_Prompt_: Start at the line where "by 900 pixels." appears and end at the line where "def dist(px, py, D): return" appears; repeat those lines exactly, both ends included, leaving pictures behind.

_Records for the exercise_:
:::::

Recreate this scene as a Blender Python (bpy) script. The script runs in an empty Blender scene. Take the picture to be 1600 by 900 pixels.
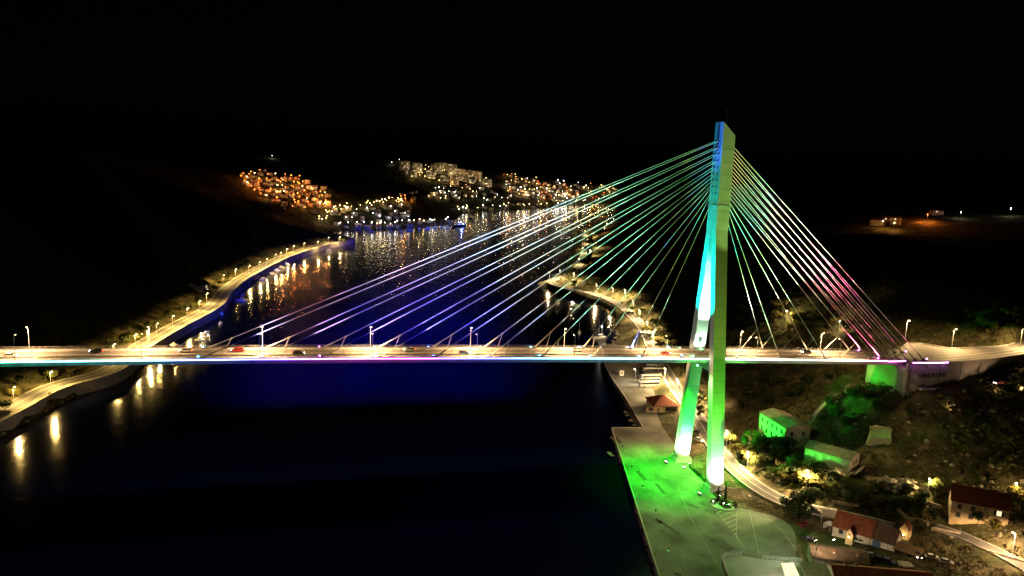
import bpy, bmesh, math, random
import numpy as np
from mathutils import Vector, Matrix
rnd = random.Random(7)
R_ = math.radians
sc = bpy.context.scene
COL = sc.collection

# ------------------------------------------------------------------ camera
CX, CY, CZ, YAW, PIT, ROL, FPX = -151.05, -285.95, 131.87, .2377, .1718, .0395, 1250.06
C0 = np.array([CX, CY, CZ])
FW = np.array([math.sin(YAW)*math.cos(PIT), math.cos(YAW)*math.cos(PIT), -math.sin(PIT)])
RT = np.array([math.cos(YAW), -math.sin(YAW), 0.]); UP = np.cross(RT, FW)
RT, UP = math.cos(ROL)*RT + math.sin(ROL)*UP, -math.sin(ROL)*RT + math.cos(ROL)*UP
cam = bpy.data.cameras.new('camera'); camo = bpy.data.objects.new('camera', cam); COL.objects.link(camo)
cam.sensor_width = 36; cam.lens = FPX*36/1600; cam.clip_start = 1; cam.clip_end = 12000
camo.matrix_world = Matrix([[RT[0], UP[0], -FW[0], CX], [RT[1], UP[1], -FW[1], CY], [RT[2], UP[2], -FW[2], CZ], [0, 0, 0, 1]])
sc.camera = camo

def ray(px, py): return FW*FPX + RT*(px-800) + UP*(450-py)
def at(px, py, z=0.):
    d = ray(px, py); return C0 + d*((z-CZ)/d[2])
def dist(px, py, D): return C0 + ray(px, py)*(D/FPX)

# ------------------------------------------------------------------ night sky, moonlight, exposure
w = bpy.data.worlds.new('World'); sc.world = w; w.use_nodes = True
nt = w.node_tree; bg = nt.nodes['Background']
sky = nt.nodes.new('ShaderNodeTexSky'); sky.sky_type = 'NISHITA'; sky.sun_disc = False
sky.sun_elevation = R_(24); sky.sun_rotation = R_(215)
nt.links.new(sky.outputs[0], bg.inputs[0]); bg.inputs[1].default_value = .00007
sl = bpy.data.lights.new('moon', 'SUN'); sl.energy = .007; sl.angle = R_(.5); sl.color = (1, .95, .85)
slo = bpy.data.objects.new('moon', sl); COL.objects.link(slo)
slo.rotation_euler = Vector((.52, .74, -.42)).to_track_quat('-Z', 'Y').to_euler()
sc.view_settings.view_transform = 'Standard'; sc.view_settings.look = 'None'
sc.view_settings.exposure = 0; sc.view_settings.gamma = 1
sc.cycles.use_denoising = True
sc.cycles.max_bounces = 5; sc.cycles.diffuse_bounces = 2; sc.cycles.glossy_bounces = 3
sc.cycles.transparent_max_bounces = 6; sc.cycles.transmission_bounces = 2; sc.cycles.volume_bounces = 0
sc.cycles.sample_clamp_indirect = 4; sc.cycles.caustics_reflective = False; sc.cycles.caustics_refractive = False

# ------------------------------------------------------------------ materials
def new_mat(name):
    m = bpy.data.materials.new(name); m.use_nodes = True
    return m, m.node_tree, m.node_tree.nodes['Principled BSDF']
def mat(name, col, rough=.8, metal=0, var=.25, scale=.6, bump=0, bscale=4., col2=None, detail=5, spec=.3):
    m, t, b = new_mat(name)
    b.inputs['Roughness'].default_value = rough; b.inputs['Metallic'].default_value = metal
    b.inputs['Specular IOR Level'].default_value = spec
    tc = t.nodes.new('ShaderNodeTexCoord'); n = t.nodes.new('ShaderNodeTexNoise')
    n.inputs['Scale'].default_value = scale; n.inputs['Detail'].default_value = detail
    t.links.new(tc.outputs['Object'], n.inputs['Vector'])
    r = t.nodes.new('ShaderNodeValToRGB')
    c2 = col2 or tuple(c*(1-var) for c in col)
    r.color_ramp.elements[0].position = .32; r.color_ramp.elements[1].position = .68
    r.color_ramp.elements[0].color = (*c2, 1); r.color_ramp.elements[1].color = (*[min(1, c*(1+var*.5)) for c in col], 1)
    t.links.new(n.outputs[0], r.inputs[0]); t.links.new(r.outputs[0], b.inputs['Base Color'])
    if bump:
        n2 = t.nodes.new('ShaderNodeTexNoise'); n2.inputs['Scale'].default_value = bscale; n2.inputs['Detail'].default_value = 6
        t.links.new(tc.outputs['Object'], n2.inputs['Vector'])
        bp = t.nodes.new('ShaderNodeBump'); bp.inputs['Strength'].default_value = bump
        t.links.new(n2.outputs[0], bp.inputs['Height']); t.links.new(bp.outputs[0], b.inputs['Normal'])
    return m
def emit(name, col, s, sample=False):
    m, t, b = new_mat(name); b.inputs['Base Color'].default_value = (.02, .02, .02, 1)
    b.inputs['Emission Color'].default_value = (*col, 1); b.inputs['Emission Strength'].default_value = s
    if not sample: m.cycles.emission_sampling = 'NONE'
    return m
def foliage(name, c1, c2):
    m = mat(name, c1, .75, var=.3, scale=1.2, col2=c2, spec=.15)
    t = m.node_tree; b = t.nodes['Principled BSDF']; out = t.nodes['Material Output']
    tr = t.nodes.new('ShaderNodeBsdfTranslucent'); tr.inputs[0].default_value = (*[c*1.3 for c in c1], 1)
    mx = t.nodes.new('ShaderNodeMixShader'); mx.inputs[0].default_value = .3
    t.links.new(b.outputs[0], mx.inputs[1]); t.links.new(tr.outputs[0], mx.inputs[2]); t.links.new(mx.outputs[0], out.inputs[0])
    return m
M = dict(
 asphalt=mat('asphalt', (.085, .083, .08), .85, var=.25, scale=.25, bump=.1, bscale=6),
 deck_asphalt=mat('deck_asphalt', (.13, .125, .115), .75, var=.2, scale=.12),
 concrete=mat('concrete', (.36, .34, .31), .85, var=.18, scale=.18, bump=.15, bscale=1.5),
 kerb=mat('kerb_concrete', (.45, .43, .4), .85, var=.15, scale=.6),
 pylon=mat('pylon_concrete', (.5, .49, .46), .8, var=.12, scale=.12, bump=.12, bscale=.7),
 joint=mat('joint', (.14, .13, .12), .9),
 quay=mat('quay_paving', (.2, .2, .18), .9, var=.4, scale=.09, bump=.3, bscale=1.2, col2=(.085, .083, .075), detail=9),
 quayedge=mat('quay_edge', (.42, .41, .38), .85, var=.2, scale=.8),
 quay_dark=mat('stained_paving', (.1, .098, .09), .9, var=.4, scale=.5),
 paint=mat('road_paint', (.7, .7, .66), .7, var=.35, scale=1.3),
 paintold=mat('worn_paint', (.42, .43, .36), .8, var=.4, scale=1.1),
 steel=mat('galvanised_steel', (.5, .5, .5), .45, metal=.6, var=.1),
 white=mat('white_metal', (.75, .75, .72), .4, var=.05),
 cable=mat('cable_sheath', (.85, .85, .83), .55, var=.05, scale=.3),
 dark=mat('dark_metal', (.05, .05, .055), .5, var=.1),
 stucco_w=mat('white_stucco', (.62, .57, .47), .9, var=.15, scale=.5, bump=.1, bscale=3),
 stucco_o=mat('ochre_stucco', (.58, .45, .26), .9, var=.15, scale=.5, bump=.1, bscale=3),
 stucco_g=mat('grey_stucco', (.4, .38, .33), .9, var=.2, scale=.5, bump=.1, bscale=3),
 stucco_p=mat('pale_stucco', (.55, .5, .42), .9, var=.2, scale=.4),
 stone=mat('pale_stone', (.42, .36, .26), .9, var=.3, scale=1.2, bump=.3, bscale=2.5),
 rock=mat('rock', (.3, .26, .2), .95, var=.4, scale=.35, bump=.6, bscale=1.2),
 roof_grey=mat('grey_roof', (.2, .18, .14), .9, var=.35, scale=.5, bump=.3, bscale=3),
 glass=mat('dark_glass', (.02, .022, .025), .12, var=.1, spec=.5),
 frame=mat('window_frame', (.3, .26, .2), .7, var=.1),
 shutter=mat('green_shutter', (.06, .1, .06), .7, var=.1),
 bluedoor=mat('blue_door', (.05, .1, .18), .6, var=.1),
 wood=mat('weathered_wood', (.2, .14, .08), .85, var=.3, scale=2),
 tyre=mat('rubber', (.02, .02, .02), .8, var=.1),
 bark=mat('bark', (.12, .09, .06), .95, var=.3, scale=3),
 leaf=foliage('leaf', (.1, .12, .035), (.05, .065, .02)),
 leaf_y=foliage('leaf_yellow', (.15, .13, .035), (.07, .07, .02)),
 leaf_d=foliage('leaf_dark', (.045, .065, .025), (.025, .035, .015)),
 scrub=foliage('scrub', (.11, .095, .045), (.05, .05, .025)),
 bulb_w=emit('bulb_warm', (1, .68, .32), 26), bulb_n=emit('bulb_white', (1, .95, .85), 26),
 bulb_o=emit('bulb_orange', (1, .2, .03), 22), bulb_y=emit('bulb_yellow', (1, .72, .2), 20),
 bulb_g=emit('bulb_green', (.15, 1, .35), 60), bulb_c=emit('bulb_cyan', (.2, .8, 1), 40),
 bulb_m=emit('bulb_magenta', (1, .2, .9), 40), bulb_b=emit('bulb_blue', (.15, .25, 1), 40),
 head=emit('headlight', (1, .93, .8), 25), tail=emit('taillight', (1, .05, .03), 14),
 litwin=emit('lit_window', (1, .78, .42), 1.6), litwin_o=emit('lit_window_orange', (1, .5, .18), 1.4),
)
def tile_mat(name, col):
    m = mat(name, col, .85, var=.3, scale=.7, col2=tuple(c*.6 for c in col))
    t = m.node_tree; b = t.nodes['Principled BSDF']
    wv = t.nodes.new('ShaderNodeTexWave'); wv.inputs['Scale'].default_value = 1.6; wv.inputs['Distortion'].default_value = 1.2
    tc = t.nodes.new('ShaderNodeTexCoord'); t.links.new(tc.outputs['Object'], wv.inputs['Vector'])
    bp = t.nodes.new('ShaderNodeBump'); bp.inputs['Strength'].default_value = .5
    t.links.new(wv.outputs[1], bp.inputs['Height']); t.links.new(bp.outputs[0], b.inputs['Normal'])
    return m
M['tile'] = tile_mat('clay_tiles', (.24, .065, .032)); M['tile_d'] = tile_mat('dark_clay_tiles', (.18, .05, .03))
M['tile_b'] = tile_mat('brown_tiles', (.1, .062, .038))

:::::

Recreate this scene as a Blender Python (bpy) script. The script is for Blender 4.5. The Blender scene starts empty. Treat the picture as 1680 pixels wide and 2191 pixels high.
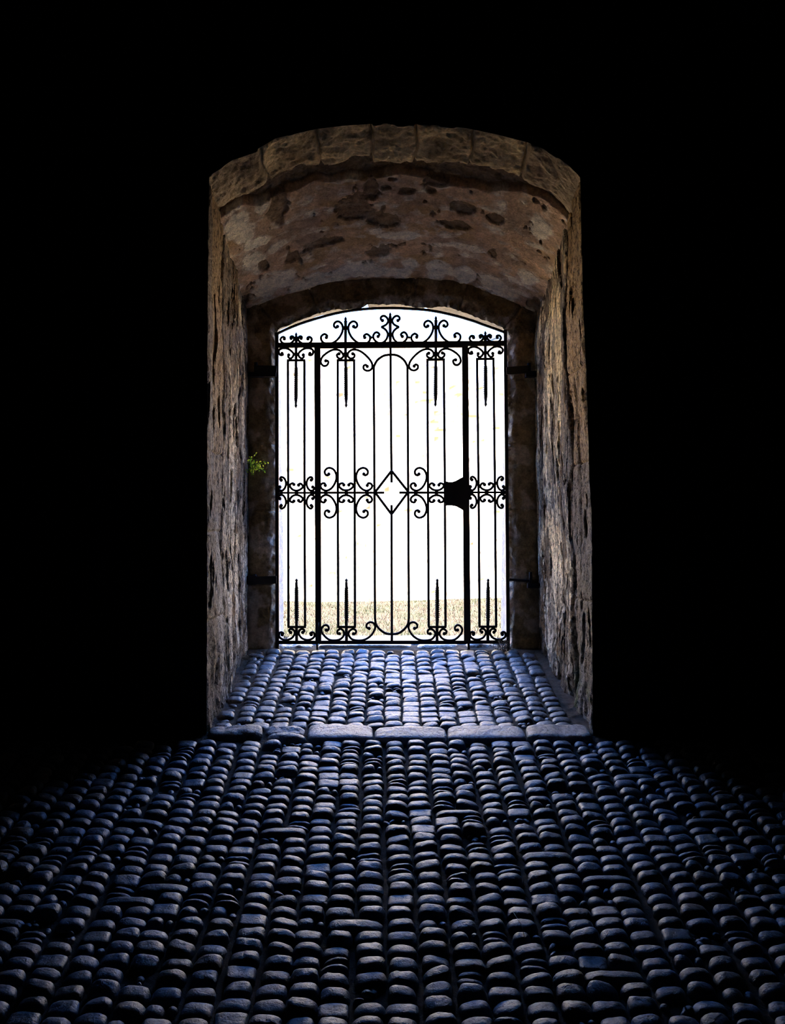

:::::

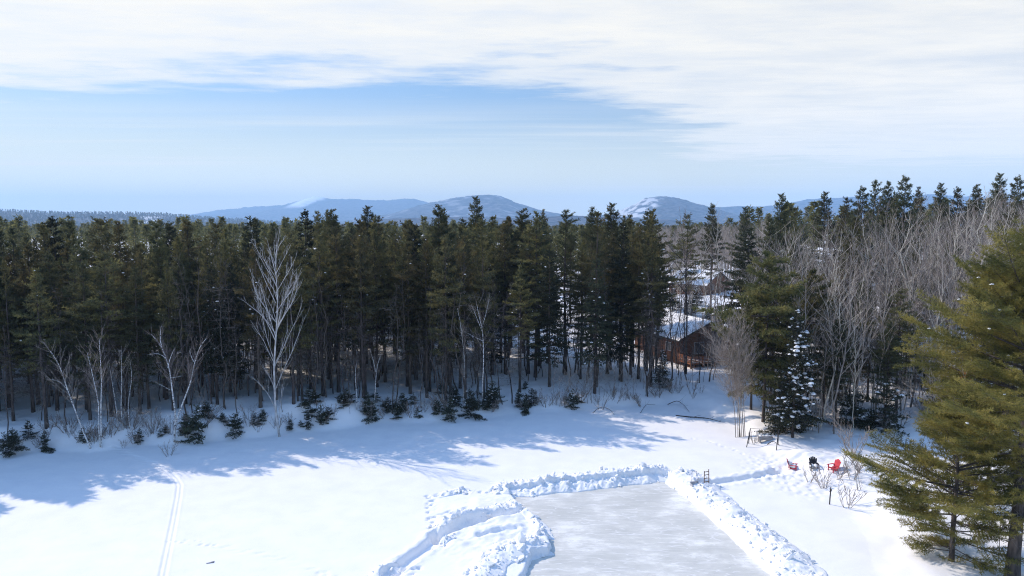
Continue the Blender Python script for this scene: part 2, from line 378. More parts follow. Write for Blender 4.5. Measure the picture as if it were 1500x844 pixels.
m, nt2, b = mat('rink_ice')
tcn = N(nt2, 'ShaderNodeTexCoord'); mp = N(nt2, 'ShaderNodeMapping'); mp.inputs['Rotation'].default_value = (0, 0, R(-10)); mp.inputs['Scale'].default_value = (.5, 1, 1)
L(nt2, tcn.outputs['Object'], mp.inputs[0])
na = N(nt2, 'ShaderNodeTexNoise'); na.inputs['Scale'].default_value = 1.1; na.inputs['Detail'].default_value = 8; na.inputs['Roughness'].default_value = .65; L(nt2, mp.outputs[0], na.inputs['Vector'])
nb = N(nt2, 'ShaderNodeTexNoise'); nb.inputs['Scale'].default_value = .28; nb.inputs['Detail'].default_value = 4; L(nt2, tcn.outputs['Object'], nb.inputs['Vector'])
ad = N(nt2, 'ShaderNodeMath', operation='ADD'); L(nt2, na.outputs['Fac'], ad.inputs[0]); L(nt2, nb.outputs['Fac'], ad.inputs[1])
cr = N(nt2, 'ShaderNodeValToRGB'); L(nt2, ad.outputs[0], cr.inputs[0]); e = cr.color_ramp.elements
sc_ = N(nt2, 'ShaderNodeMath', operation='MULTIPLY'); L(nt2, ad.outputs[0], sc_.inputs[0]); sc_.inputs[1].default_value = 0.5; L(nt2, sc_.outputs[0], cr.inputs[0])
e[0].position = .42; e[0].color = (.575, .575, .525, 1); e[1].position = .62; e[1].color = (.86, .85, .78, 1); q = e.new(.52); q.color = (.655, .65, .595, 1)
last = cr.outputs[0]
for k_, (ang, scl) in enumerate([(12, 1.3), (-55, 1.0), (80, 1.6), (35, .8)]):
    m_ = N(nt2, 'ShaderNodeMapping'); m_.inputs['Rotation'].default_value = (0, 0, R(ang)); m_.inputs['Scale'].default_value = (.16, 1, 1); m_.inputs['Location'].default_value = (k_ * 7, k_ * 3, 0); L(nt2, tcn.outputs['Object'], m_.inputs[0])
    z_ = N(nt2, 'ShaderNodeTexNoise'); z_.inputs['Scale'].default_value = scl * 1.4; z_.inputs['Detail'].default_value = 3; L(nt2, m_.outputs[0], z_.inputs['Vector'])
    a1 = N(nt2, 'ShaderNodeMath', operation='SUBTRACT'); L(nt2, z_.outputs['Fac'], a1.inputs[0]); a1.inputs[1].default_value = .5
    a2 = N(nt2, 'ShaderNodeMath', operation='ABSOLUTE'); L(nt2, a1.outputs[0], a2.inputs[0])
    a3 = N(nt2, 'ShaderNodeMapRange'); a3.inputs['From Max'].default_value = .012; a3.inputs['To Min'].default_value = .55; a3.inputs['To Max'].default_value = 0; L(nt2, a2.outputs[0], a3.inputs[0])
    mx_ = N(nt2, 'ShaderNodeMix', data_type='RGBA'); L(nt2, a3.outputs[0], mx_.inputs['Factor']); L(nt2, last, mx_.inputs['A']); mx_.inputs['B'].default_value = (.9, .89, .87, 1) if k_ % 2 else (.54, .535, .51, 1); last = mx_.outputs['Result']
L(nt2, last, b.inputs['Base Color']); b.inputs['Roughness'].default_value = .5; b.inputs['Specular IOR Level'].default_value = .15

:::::

_Completed exercise_:
Recreate this scene as a Blender Python (bpy) script. The script runs in an empty Blender scene. Take the picture to be 1600 by 900 pixels.
import bpy, bmesh, math, random
import numpy as np
from mathutils import Vector, Matrix
rnd = random.Random(7)
R_ = math.radians
sc = bpy.context.scene
COL = sc.collection

# ------------------------------------------------------------------ camera
CX, CY, CZ, YAW, PIT, ROL, FPX = -151.05, -285.95, 131.87, .2377, .1718, .0395, 1250.06
C0 = np.array([CX, CY, CZ])
FW = np.array([math.sin(YAW)*math.cos(PIT), math.cos(YAW)*math.cos(PIT), -math.sin(PIT)])
RT = np.array([math.cos(YAW), -math.sin(YAW), 0.]); UP = np.cross(RT, FW)
RT, UP = math.cos(ROL)*RT + math.sin(ROL)*UP, -math.sin(ROL)*RT + math.cos(ROL)*UP
cam = bpy.data.cameras.new('camera'); camo = bpy.data.objects.new('camera', cam); COL.objects.link(camo)
cam.sensor_width = 36; cam.lens = FPX*36/1600; cam.clip_start = 1; cam.clip_end = 12000
camo.matrix_world = Matrix([[RT[0], UP[0], -FW[0], CX], [RT[1], UP[1], -FW[1], CY], [RT[2], UP[2], -FW[2], CZ], [0, 0, 0, 1]])
sc.camera = camo

def ray(px, py): return FW*FPX + RT*(px-800) + UP*(450-py)
def at(px, py, z=0.):
    d = ray(px, py); return C0 + d*((z-CZ)/d[2])
def dist(px, py, D): return C0 + ray(px, py)*(D/FPX)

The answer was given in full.